Gedenken an Wendepunkt
20 Jahre nach Tod von Mafia-Jäger Falcone
Italien gedenkt eines schweren Attentats vor zwanzig Jahren. Damals starb der berühmteste Mafiajäger Giovanni Falcone und mit ihm vier weitere Menschen. Falcone ist seitdem gemeinsam mit seinem Freund und Kollegen Paolo Borsellino, der ihm Juli desselben Jahres ebenfalls Opfer eines Anschlags wurde, die Symbolfigur im Kampf gegen das organisierte Verbrechen
8. April 2017, 21:58
Mittagsjournal, 23.5.2012
Mathilde Schwabeneder berichtet aus Palermo.

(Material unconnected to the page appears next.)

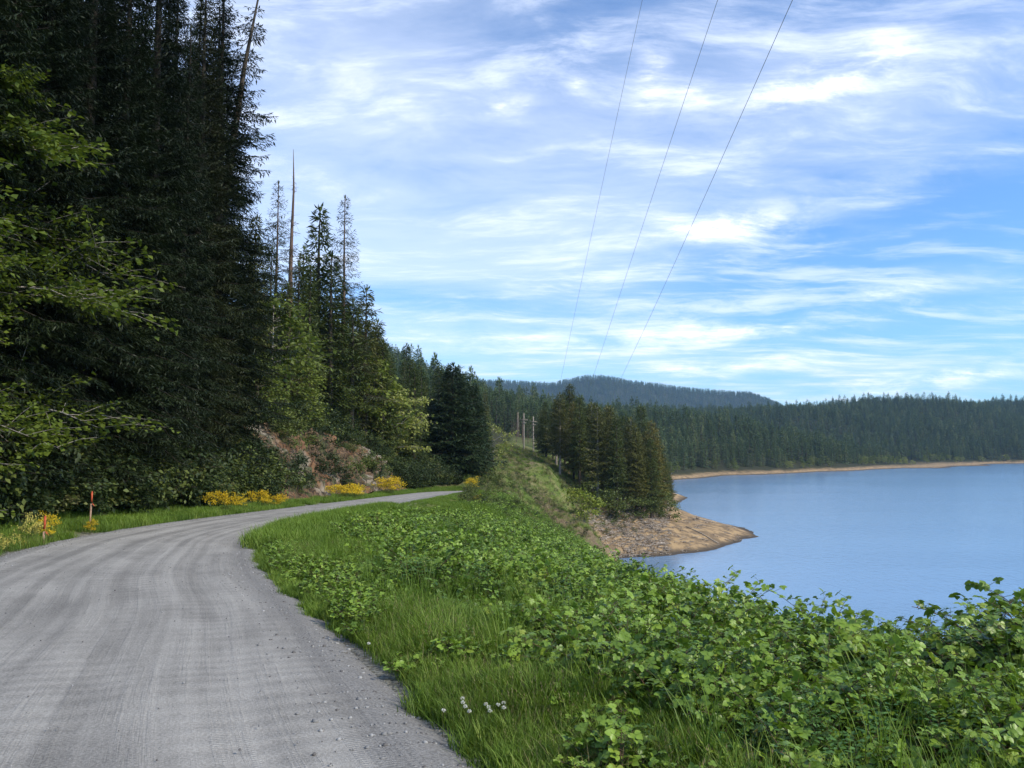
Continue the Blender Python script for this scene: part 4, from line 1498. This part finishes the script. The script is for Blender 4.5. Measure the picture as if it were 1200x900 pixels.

Vorreiter im Anti-Mafia-Kampf
Am 23. Mai 1992 waren Falcone, seine Frau Francesca Morvillo und drei seiner Leibwächter bei einem Sprengstoffattentat auf der Autobahn bei Capaci nahe Palermo getötet worden. Erst im vergangenen Jahr war der Mafia-Boss Bernardo Provenzano verhaftet worden, der den Anschlag auf Falcone angeordnet haben soll. Falcone, der 53-jährig starb, hatte sich stets bemüht, die internationalen Verbindungen der "Cosa Nostra" aufzudecken. Eine entscheidende Rolle spielte er beim Aufbau des sogenannten Anti-Mafia-Pools, einer Gruppe von Staatsanwälten, die Mitte der 80er Jahre große Erfolge im Kampf gegen das organisierte Verbrechen verbuchen konnten. Sein engster Kollege, Paolo Borsellino, wurde zwei Monate nach Falcone ebenfalls durch ein Sprengstoffattentat der Mafia getötet.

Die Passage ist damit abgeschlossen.